### WORK INSTRUCTIONS
In the material below, find how many lines contain the string "scene". Write only that number.
━━ AVAILABLE DATA ━━
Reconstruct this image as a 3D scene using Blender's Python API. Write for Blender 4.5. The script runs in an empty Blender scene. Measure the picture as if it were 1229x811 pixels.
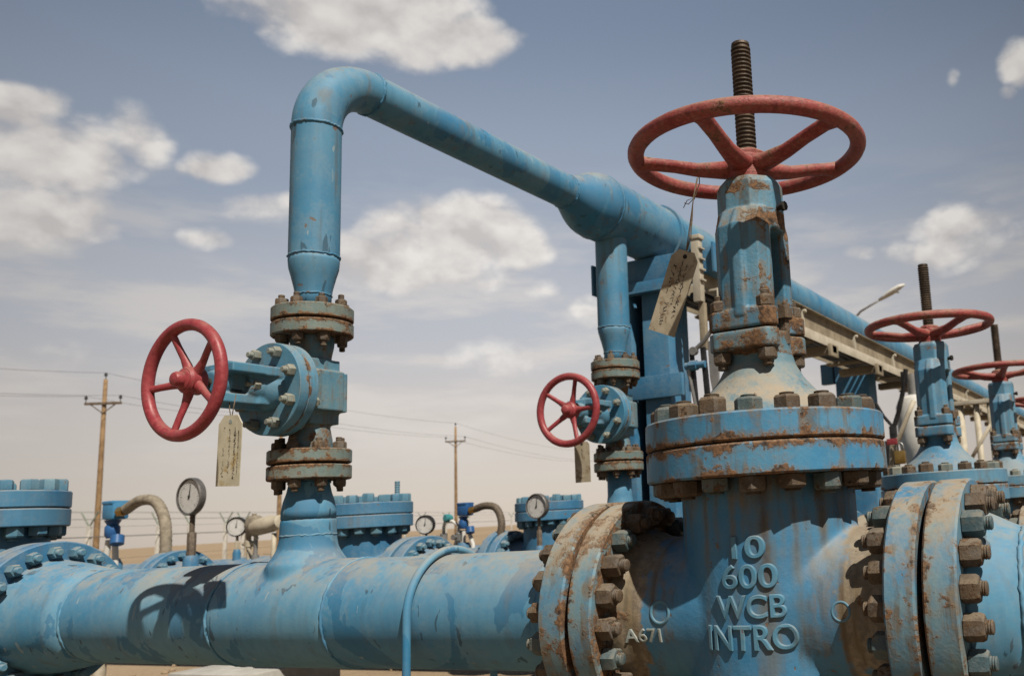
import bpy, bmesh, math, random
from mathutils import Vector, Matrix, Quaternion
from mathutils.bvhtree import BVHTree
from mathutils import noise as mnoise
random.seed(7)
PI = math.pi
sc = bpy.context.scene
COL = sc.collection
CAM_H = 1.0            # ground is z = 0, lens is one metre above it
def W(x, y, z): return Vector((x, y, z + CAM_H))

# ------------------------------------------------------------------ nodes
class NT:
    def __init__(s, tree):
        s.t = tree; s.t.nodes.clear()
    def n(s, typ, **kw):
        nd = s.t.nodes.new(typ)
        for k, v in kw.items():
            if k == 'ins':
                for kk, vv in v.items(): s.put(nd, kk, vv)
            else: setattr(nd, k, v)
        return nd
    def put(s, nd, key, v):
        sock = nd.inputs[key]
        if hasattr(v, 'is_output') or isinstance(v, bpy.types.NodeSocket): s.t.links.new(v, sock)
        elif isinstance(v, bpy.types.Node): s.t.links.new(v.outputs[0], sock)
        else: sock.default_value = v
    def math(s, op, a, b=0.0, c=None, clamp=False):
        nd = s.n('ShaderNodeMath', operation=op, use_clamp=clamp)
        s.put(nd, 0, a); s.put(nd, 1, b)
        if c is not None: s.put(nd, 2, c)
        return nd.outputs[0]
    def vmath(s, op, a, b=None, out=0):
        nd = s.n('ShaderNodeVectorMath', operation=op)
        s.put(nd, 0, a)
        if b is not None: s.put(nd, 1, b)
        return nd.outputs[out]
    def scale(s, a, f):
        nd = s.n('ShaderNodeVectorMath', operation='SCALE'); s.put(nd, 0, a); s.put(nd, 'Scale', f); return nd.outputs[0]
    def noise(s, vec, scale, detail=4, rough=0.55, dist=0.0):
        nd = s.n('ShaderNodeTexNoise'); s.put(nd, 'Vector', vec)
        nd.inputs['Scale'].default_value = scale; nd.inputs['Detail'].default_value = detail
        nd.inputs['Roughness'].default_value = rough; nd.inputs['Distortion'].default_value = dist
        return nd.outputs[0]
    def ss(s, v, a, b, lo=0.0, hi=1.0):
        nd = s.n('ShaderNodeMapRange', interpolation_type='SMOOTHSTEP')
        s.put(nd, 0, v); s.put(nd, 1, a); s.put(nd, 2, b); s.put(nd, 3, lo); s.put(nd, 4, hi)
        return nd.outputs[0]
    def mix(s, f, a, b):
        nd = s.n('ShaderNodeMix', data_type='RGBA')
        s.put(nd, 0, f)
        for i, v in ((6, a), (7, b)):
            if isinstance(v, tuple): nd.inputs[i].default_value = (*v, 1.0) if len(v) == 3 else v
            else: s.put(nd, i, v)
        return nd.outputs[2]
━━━
### RESULT FOR THIS TASK
2